Submitted by Ken Wilson on Thu, 9 Feb '17 9.00am
Rating (out of 5)
4
Show details
Company
Beam Theatre
Production
Aaron Sorkin (writer), Andra Roston (director), Enrique Poves (lighting/sound)
Performers
Michael Davies (Kaffee), Abbye Eva (Galloway), John Campbell (Weinberg), Larry Weil (Ross), Stewart Kerr (Dawson), Adrian MacDonald (Downey)
Running time
150mins

The 1990s courtroom movie A Few Good Men was a chance for Tom Cruise, Jack Nicholson, Demi Moore and others to get their teeth into the meatiest of roles. The action in this stage version of the film, from Beam Theatre, centres on the trial of two US Marines charged with the death of one of their colleagues in Guantanimo Bay, Cuba, and how the internal affairs people try to get to the bottom of it. Was it a prank gone wrong or were the Marines following orders to get rid of a weakling? More importantly did the top brass not only cover the matter up but also engineer it?

The script is by Aaron Sorkin who went on to write TV’s The West Wing. The talk is fast back-and-forth with a great deal of gallows humour. The plot is given urgency in the light of Chelsea Manning’s recent presidential pardon and the stiffs with which President Trump has surrounded himself in the White House.
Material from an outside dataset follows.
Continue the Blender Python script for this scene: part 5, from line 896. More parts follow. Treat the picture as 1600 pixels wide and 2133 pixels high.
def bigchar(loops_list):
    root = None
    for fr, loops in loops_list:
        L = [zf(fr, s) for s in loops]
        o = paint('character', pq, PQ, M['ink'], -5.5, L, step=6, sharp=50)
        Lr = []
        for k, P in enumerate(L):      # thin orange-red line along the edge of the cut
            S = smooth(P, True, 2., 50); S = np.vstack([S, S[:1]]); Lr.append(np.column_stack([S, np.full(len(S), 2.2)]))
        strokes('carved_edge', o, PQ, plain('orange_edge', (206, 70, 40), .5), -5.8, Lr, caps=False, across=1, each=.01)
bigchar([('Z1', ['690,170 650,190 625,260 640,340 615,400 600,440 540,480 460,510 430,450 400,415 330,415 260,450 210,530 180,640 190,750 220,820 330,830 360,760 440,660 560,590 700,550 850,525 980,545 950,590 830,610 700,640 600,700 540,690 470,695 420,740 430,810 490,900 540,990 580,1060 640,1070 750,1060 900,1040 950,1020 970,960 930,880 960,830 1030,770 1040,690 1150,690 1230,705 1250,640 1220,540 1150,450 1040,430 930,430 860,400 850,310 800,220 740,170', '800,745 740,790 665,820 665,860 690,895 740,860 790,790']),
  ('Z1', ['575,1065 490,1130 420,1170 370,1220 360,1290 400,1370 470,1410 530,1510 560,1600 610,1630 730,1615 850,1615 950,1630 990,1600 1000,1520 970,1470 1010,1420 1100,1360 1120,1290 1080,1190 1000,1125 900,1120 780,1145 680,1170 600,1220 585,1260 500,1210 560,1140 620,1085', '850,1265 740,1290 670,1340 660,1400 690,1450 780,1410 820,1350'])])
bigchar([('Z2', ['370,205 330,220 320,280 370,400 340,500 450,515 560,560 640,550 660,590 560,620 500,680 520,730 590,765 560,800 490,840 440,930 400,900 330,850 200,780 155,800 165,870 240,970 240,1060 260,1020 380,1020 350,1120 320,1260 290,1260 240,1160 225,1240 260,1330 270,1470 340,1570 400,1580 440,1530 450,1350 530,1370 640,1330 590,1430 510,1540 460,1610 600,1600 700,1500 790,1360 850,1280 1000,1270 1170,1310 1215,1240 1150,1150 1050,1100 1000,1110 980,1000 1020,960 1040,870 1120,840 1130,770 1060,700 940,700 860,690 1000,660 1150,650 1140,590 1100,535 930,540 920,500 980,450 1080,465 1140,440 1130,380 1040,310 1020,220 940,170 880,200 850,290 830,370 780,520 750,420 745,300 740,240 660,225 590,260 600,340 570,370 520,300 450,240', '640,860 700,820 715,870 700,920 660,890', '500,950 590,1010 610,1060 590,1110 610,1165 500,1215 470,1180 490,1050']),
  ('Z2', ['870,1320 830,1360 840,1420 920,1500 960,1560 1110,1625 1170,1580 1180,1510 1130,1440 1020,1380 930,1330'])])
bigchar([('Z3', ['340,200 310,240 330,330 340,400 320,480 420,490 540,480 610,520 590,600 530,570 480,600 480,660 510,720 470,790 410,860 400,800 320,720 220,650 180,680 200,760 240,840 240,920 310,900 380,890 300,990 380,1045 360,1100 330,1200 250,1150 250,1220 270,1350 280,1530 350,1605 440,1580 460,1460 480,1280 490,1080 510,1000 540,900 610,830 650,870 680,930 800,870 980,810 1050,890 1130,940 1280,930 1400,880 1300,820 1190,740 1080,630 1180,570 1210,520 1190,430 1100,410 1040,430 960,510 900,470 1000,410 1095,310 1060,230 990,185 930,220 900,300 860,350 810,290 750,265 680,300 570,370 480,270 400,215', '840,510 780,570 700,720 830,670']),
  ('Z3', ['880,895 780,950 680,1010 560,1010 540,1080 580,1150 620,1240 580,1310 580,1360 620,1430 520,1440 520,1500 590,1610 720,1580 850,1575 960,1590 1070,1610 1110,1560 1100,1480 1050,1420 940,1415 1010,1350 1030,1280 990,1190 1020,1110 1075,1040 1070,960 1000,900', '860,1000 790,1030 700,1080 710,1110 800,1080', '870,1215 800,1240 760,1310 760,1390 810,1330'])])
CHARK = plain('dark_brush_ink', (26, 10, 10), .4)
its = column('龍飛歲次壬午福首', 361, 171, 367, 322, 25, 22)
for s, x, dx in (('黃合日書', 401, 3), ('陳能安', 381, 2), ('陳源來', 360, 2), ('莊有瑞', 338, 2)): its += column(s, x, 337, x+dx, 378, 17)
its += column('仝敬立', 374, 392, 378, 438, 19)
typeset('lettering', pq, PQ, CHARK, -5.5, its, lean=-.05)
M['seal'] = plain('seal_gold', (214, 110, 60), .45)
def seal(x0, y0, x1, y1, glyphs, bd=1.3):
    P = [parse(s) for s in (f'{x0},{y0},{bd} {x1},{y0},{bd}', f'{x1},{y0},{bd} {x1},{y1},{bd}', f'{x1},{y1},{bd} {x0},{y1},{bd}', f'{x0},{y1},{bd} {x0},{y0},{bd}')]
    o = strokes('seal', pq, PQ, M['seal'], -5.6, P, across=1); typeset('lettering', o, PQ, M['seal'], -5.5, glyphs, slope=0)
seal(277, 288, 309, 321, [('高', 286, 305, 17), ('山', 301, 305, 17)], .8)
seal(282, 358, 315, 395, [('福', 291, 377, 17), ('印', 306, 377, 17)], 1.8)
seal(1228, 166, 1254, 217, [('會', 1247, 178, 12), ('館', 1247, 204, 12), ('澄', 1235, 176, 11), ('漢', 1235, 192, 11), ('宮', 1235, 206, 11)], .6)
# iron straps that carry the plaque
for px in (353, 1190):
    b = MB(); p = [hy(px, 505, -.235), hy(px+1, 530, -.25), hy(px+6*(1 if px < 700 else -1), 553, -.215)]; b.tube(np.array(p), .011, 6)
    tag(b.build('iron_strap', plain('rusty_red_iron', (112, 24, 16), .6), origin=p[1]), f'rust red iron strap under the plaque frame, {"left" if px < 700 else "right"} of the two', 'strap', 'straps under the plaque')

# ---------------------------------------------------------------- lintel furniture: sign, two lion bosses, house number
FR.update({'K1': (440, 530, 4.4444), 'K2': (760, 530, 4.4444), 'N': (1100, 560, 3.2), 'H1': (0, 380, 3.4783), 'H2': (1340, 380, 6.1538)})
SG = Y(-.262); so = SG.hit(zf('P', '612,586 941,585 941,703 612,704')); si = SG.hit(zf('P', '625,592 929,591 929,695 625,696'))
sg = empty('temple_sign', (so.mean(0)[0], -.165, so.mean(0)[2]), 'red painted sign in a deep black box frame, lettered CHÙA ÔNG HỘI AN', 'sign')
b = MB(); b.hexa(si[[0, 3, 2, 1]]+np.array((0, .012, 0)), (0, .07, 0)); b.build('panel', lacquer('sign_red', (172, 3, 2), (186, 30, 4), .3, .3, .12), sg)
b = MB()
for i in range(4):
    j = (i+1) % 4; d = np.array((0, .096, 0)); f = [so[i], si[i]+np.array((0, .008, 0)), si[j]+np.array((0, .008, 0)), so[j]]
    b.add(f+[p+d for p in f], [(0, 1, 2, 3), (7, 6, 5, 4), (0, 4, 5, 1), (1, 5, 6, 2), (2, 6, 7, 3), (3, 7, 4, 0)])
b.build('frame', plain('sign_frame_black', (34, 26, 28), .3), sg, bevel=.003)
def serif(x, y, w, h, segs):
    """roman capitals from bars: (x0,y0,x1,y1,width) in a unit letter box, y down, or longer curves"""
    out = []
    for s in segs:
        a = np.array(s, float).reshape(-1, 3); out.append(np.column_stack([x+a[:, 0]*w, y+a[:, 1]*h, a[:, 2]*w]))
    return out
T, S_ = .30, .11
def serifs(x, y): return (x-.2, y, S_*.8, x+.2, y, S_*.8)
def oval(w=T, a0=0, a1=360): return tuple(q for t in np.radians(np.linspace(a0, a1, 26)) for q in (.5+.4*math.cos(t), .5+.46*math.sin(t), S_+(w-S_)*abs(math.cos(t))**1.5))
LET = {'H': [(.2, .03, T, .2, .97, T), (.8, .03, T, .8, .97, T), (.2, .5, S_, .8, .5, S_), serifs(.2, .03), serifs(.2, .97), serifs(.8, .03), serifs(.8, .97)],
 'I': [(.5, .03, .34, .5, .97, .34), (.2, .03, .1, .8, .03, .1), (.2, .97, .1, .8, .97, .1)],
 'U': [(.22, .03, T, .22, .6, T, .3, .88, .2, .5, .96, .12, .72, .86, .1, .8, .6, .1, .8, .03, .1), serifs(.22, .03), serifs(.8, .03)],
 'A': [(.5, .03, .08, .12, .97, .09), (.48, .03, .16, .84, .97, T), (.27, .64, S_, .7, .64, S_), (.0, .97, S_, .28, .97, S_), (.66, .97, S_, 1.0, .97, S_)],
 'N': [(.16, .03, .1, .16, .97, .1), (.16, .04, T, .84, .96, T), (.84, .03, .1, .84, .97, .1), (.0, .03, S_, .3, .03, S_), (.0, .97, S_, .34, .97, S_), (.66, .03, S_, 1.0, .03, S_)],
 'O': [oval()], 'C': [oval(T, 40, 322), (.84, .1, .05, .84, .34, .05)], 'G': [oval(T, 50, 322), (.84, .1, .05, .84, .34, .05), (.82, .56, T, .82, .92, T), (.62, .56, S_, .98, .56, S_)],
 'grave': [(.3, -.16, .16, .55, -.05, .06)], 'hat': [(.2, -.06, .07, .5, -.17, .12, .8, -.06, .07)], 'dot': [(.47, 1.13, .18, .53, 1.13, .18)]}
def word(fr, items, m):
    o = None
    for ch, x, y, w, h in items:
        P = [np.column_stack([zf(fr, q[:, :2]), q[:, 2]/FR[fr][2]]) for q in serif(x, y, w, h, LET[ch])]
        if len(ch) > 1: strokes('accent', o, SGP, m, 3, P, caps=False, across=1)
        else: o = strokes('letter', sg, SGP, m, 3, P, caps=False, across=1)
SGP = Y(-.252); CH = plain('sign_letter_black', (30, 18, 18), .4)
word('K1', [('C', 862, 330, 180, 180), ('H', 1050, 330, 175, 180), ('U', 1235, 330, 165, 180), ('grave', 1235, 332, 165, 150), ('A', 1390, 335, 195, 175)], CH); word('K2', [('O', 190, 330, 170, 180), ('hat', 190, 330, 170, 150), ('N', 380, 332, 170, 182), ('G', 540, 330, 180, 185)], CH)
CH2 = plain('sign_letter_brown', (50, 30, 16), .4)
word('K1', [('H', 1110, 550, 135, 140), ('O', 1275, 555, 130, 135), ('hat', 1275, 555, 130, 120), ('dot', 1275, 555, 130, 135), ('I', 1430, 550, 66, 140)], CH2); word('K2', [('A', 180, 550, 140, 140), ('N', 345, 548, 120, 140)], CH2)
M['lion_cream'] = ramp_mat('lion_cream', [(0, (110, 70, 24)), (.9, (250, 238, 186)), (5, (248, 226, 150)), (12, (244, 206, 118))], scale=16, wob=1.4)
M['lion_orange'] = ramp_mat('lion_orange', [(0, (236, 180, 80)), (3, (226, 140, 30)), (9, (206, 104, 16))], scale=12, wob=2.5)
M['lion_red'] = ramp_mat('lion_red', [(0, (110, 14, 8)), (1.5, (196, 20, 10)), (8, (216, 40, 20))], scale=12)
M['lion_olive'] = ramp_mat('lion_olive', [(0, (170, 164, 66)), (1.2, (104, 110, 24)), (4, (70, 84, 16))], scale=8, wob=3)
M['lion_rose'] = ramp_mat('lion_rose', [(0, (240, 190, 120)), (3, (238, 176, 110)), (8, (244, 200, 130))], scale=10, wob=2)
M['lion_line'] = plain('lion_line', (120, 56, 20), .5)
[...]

And, talking of stiff, the audience is seated on red, white and blue plastic swivel seats (a big ask for more than two hours) set in the centre of a tennis-court-sized space with the action taking place around the edge of the floor. To quote Mel Brooks this is not theatre-in-the-round but theatre-in-the-square – no one has a good seat. This imaginative configuration works well for the most part until the action moves to the other end of the room.

This tremendous play (and tremendously assured production) is essentially about lies and loyalty – the blind loyalty of the Marines to “unit, corps, God, country"; the old boy officers’ loyalty to each other and the lawyers’ loyalty to no one.

It’s a fast-moving script with a huge ensemble cast and it’s easy to get slightly lost in the welter of surnames and forget who is precisely who. But all the actors turn in terrific performances. Shout outs include Michael Davies as the cynical Kaffee and Abbye Eva as his pedantic, box ticking nemesis. (The American accents and intonations are flawless.) Director Andra Roston pulls off a fantastic job in keeping everything hurtling along and never missing a beat.